Om te helpen bij het begrijpen en toepassen van de nieuwe rekenregels, heeft Kinderopvang-Wijzer een gratis model beschikbaar gesteld. Dit model geeft inzicht in de huidige rekenregels, de afrondingsfactor en de effectieve kindratio per locatie. Het model helpt kinderopvangorganisaties en medewerkers bij het bepalen van het benodigde aantal stamgroepen en het voldoen aan de wettelijke eisen.

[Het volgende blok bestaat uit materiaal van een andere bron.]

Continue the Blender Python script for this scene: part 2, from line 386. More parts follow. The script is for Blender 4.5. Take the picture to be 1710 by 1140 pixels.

Hoewel dit model een waardevolle hulp is, dient het niet als vervanging voor de officiële berekening op 1ratio.nl. Deze tool is de enige officiële bron voor de BKR-berekening. Het is daarom belangrijk om de uitkomsten van het model te bevestigen met de officiële tool.
Naast de wijzigingen in de BKR-berekening zijn er ook andere kwaliteitseisen aangepast. De buitenschoolse opvang mag sinds 1 juli 2024 meer activiteiten aanbieden die passen bij de ontwikkeling van kinderen. Bovendien mogen beroepskrachten in opleiding, onder bepaalde voorwaarden, een 'vast gezicht' vormen voor de kinderen. Deze aanpassingen zijn bedoeld om de werkdruk en roosterproblemen door het personeelstekort te verminderen.
Een andere wijziging betreft de inzet van andersgekwalificeerde beroepskrachten. Deze medewerkers moeten een pedagogische module hebben gevolgd voordat zij formatief kunnen worden ingezet. De pedagogische modules die in aanmerking komen, zijn duidelijk gedefinieerd. Naast deze module zijn er geen opleidingseisen. In het pedagogisch beleidsplan moet de houder toelichten hoe de deskundigheid van andersgekwalificeerde beroepskrachten bijdraagt aan het activiteitenaanbod en de ontwikkeling van kinderen.
De berekening van de BKR bij de buitenschoolse opvang is sinds 1 juli 2024 gewijzigd. De nieuwe rekenregels en afrondingsvoorschriften hebben gevolgen voor het benodigde aantal beroepskrachten per locatie. Het is van groot belang om deze regels correct toe te passen om eventuele fouten en onduidelijkheden te voorkomen. De beschikbaarheid van gratis modellen en tools helpt kinderopvangorganisaties en medewerkers bij het begrijpen en voldoen aan de nieuwe eisen. Bovendien zijn er aanpassingen gedaan aan andere kwaliteitseisen, zoals het aanbod van activiteiten en de inzet van beroepskrachten in opleiding. Deze wijzigingen zijn bedoeld om de werkdruk te verminderen en de kwaliteit van de buitenschoolse opvang te verbeteren.